[Directive]:
Copy out all of the material, matching it word for word.

★ ★ ★

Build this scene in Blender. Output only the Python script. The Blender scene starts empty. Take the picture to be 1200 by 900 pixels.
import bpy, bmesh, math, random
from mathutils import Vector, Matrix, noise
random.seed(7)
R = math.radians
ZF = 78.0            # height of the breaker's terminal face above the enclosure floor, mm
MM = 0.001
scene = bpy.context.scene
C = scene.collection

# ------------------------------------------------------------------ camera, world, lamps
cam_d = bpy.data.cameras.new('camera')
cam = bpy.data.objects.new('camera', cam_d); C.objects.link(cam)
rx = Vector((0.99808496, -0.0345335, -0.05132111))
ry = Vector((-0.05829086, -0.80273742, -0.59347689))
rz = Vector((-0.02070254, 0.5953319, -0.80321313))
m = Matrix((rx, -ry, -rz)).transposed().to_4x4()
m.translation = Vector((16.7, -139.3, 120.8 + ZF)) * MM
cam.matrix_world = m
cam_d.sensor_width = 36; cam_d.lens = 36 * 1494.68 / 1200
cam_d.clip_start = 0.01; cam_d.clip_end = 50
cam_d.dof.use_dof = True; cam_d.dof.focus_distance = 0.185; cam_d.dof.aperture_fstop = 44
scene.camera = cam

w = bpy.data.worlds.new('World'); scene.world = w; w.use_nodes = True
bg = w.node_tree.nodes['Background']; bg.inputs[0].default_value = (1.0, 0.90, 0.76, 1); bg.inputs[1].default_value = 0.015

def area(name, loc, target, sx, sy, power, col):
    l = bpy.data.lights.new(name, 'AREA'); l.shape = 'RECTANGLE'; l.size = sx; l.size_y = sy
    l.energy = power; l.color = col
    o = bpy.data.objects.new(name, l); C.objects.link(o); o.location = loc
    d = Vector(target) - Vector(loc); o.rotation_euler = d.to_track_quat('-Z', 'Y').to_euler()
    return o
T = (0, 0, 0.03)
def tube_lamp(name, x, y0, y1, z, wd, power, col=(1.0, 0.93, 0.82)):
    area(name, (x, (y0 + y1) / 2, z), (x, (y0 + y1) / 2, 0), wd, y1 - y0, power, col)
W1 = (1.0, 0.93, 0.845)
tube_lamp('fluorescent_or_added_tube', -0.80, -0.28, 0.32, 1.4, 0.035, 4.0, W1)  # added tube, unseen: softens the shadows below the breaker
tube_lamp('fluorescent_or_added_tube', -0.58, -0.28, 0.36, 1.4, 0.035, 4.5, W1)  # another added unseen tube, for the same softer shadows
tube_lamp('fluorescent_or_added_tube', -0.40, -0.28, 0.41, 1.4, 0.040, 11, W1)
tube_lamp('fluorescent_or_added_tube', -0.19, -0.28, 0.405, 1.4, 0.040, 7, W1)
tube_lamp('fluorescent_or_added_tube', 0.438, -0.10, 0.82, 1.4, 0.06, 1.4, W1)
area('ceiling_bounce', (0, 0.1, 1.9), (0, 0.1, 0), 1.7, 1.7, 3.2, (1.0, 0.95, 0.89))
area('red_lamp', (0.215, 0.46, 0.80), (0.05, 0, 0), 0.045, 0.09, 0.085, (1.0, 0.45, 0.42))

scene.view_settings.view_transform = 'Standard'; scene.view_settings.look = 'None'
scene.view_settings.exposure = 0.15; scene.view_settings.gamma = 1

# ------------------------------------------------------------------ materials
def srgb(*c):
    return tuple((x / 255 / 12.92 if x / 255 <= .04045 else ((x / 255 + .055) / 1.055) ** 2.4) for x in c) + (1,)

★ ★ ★

[Complete response]:
Build this scene in Blender. Output only the Python script. The Blender scene starts empty. Take the picture to be 1200 by 900 pixels.
import bpy, bmesh, math, random
from mathutils import Vector, Matrix, noise
random.seed(7)
R = math.radians
ZF = 78.0            # height of the breaker's terminal face above the enclosure floor, mm
MM = 0.001
scene = bpy.context.scene
C = scene.collection

# ------------------------------------------------------------------ camera, world, lamps
cam_d = bpy.data.cameras.new('camera')
cam = bpy.data.objects.new('camera', cam_d); C.objects.link(cam)
rx = Vector((0.99808496, -0.0345335, -0.05132111))
ry = Vector((-0.05829086, -0.80273742, -0.59347689))
rz = Vector((-0.02070254, 0.5953319, -0.80321313))
m = Matrix((rx, -ry, -rz)).transposed().to_4x4()
m.translation = Vector((16.7, -139.3, 120.8 + ZF)) * MM
cam.matrix_world = m
cam_d.sensor_width = 36; cam_d.lens = 36 * 1494.68 / 1200
cam_d.clip_start = 0.01; cam_d.clip_end = 50
cam_d.dof.use_dof = True; cam_d.dof.focus_distance = 0.185; cam_d.dof.aperture_fstop = 44
scene.camera = cam

w = bpy.data.worlds.new('World'); scene.world = w; w.use_nodes = True
bg = w.node_tree.nodes['Background']; bg.inputs[0].default_value = (1.0, 0.90, 0.76, 1); bg.inputs[1].default_value = 0.015

def area(name, loc, target, sx, sy, power, col):
    l = bpy.data.lights.new(name, 'AREA'); l.shape = 'RECTANGLE'; l.size = sx; l.size_y = sy
    l.energy = power; l.color = col
    o = bpy.data.objects.new(name, l); C.objects.link(o); o.location = loc
    d = Vector(target) - Vector(loc); o.rotation_euler = d.to_track_quat('-Z', 'Y').to_euler()
    return o
T = (0, 0, 0.03)
def tube_lamp(name, x, y0, y1, z, wd, power, col=(1.0, 0.93, 0.82)):
    area(name, (x, (y0 + y1) / 2, z), (x, (y0 + y1) / 2, 0), wd, y1 - y0, power, col)
W1 = (1.0, 0.93, 0.845)
tube_lamp('fluorescent_or_added_tube', -0.80, -0.28, 0.32, 1.4, 0.035, 4.0, W1)  # added tube, unseen: softens the shadows below the breaker
tube_lamp('fluorescent_or_added_tube', -0.58, -0.28, 0.36, 1.4, 0.035, 4.5, W1)  # another added unseen tube, for the same softer shadows
tube_lamp('fluorescent_or_added_tube', -0.40, -0.28, 0.41, 1.4, 0.040, 11, W1)
tube_lamp('fluorescent_or_added_tube', -0.19, -0.28, 0.405, 1.4, 0.040, 7, W1)
tube_lamp('fluorescent_or_added_tube', 0.438, -0.10, 0.82, 1.4, 0.06, 1.4, W1)
area('ceiling_bounce', (0, 0.1, 1.9), (0, 0.1, 0), 1.7, 1.7, 3.2, (1.0, 0.95, 0.89))
area('red_lamp', (0.215, 0.46, 0.80), (0.05, 0, 0), 0.045, 0.09, 0.085, (1.0, 0.45, 0.42))

scene.view_settings.view_transform = 'Standard'; scene.view_settings.look = 'None'
scene.view_settings.exposure = 0.15; scene.view_settings.gamma = 1

# ------------------------------------------------------------------ materials
def srgb(*c):
    return tuple((x / 255 / 12.92 if x / 255 <= .04045 else ((x / 255 + .055) / 1.055) ** 2.4) for x in c) + (1,)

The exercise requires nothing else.